Reliability analyses of shear strengthened RC beams with externally bonded fiber reinforced polymer

Abstract

Different methods for the estimation of fiber reinforced polymer (FRP) contribution to shear strength in reinforced concrete (RC) beams were evaluated and compared through reliability analysis using FRP rupture and debonding failure functions. The carbon fibers properties were obtained through laboratory tests allowing to define the probability distribution function of the fiber tensile strength and elastic modulus. Uncertainties associated with the load, material properties were taken into account in order to compare two standards (ACI 440.2R and CNR-DT200) and two more sophisticated methods proposed in the literature.
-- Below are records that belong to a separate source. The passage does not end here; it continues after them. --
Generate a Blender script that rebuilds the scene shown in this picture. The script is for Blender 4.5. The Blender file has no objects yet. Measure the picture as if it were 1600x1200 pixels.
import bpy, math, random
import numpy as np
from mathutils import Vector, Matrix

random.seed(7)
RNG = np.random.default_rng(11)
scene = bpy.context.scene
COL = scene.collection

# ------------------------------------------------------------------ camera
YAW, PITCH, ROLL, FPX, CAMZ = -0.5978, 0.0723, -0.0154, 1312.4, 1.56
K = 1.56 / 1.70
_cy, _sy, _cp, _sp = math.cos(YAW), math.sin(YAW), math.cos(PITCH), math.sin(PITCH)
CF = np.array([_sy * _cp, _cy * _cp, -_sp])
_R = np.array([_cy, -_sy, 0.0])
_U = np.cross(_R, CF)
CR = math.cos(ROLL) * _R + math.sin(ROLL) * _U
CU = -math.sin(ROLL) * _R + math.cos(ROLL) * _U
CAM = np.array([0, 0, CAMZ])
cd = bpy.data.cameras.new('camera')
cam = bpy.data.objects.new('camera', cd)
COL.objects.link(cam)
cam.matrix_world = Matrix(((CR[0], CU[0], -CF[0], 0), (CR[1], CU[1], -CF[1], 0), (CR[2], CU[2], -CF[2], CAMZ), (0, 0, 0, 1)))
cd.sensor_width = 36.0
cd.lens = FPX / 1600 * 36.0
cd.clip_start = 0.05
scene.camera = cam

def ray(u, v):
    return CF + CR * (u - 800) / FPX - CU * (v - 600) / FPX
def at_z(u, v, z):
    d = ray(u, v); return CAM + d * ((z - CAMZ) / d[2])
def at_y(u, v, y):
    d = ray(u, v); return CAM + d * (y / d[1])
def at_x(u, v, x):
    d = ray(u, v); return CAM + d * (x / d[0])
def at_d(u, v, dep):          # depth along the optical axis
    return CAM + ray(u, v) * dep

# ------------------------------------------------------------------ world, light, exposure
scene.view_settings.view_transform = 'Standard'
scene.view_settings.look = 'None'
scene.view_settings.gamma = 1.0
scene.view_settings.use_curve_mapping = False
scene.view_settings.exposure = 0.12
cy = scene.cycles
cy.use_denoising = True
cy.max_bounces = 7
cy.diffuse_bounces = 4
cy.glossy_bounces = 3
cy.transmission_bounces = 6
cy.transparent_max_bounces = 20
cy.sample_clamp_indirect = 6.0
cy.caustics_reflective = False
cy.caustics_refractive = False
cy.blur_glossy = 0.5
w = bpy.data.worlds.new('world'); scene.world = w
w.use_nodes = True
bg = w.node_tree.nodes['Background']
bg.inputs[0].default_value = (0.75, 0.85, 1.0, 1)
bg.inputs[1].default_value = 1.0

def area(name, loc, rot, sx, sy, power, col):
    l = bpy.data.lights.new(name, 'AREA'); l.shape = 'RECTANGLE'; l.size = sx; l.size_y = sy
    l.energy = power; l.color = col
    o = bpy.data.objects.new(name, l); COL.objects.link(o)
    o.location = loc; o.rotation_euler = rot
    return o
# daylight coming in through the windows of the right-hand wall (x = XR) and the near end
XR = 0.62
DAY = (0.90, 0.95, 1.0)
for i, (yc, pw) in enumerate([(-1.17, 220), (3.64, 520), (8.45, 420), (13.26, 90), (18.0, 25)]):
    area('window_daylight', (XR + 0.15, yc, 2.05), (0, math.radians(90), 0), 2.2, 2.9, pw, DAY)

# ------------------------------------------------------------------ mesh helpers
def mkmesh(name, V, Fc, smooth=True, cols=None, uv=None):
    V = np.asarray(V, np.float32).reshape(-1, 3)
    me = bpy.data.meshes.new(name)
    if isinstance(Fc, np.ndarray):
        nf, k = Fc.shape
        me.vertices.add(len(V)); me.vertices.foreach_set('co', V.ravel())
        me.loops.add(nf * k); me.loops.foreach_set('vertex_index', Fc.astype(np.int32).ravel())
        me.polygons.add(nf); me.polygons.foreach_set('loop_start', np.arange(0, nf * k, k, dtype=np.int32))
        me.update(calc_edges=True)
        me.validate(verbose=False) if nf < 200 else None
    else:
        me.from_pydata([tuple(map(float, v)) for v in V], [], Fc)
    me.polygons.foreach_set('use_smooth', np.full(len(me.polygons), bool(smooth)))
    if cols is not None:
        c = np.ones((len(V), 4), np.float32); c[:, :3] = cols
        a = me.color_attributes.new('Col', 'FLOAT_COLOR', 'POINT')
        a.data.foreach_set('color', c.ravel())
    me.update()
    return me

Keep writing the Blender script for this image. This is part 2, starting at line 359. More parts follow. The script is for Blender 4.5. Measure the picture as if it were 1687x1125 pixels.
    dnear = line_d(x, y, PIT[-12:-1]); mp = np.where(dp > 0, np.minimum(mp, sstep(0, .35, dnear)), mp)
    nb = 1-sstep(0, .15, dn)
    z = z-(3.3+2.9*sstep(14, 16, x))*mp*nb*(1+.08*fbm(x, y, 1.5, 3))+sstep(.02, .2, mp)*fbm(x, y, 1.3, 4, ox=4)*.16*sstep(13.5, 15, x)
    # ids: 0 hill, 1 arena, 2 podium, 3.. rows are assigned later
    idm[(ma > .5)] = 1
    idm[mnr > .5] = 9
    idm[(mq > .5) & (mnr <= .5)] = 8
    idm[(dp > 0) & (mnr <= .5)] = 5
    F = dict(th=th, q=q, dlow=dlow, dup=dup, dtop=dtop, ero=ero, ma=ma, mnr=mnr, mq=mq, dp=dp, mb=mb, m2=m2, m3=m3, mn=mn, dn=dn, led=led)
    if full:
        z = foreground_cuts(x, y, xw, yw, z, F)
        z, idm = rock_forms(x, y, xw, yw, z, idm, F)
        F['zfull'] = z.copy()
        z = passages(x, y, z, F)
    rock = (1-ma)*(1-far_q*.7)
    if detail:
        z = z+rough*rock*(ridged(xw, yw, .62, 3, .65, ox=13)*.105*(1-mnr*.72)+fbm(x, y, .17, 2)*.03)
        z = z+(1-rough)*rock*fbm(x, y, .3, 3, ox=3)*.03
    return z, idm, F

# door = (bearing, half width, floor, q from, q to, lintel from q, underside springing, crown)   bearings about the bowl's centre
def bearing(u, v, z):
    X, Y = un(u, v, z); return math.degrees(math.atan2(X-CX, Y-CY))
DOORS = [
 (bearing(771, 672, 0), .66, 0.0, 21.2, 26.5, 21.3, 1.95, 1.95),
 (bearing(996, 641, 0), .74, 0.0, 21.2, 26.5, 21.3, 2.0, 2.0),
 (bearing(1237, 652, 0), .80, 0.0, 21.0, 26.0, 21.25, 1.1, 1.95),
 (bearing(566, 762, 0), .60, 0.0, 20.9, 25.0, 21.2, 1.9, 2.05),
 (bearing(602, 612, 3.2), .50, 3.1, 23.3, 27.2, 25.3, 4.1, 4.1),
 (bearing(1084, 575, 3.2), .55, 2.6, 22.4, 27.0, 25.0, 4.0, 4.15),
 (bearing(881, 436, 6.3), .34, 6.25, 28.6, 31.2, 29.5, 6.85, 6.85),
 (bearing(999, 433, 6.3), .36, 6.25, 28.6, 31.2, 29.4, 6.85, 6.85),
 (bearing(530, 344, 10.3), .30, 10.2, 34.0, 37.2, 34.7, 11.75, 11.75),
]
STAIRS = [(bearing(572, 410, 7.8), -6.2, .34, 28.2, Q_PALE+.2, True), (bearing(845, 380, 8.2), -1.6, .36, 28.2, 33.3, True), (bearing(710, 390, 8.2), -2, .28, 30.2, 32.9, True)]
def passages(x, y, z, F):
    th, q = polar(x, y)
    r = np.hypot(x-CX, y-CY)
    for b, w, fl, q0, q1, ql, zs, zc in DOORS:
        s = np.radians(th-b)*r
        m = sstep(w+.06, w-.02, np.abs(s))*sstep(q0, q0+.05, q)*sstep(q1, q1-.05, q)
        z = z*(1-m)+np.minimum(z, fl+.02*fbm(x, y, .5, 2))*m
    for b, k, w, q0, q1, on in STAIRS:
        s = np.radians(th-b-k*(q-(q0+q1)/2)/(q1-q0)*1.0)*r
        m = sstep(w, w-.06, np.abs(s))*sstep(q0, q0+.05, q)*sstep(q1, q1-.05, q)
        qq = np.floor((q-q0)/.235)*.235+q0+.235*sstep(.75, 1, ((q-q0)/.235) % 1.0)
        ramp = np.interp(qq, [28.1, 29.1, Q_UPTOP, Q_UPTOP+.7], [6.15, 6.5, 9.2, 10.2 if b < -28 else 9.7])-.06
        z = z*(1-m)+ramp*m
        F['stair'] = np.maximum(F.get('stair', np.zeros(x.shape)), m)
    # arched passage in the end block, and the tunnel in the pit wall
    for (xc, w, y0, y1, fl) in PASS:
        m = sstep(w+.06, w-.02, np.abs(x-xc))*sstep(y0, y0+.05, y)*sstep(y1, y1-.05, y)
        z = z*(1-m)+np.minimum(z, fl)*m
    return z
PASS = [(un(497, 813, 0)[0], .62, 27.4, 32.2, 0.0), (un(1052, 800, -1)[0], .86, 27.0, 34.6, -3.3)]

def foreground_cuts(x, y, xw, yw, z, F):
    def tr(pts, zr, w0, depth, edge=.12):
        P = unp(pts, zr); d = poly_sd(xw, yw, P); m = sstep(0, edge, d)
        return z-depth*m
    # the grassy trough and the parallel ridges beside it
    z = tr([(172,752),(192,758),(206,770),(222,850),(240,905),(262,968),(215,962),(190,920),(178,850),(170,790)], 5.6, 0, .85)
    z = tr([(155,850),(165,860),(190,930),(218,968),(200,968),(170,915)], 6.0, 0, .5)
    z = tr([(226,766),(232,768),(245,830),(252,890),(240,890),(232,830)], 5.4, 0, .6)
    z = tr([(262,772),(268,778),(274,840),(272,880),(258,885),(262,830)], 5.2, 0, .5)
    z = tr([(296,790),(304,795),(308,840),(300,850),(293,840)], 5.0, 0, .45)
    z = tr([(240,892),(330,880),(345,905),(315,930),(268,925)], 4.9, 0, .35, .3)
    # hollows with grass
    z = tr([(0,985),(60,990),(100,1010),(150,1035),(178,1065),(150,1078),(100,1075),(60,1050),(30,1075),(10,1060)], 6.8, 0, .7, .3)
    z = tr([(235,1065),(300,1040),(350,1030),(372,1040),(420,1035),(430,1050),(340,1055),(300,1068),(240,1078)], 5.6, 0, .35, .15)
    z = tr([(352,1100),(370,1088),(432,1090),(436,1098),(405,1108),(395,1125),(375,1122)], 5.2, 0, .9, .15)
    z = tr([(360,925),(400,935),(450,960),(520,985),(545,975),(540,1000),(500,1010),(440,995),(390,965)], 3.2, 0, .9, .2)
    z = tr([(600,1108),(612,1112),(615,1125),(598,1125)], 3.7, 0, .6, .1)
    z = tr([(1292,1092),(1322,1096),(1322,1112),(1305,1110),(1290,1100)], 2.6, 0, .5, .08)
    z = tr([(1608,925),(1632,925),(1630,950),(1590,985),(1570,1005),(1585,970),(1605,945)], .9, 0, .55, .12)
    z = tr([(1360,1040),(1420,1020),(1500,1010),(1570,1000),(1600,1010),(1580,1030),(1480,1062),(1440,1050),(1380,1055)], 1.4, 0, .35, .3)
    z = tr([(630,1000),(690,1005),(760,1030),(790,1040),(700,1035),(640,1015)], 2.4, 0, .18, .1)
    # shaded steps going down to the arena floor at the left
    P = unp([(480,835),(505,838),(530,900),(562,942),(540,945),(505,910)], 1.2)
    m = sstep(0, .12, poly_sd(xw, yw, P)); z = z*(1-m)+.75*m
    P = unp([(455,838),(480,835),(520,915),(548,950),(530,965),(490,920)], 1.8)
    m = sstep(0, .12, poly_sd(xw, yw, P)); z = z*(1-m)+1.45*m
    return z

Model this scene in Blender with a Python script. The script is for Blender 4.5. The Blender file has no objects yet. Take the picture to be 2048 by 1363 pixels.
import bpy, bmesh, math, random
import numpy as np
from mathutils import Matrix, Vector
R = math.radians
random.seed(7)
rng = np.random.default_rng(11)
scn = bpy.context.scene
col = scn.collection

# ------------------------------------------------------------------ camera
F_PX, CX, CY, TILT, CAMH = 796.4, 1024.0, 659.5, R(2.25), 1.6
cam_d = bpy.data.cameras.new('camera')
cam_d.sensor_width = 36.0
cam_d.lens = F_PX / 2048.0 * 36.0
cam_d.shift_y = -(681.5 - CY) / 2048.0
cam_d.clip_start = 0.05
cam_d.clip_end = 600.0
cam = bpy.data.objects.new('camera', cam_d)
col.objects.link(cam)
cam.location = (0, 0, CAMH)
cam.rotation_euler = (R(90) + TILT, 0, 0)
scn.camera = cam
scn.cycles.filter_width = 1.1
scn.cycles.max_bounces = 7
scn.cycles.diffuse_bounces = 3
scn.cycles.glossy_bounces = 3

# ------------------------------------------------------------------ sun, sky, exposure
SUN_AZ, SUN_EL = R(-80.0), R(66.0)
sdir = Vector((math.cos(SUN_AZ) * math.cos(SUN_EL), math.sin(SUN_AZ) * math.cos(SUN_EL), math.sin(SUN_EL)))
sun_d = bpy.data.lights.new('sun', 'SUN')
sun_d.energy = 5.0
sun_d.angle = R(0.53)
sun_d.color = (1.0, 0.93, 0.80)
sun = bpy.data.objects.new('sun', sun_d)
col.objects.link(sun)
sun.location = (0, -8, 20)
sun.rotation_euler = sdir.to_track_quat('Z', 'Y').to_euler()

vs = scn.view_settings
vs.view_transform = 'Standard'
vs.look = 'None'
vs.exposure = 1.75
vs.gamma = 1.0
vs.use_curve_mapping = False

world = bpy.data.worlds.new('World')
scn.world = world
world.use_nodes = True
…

The Monte Carlo method and an improved first order reliability method (FORM iHLRF) were used to determine the structural reliability of an RC beam with externally bonded FRP. The results show the effects of the different mechanical methods in the reliability indices of the strengthened RC beam. The performance function related to FRP rupture presented a much higher reliability index than the other failure function related to FRP debonding for all four methods. A reliability-based design optimization was also performed to measure the effects of the assumptions and uncertainties associated with each method regarding the design variable (width of the reinforcement) for the same target reliability. The most conservative methods were the standards (ACI 440.2R and CNR-DT200), leading to a wider FRP reinforcement than the ones estimated by the other methods for the same reliability safe level design.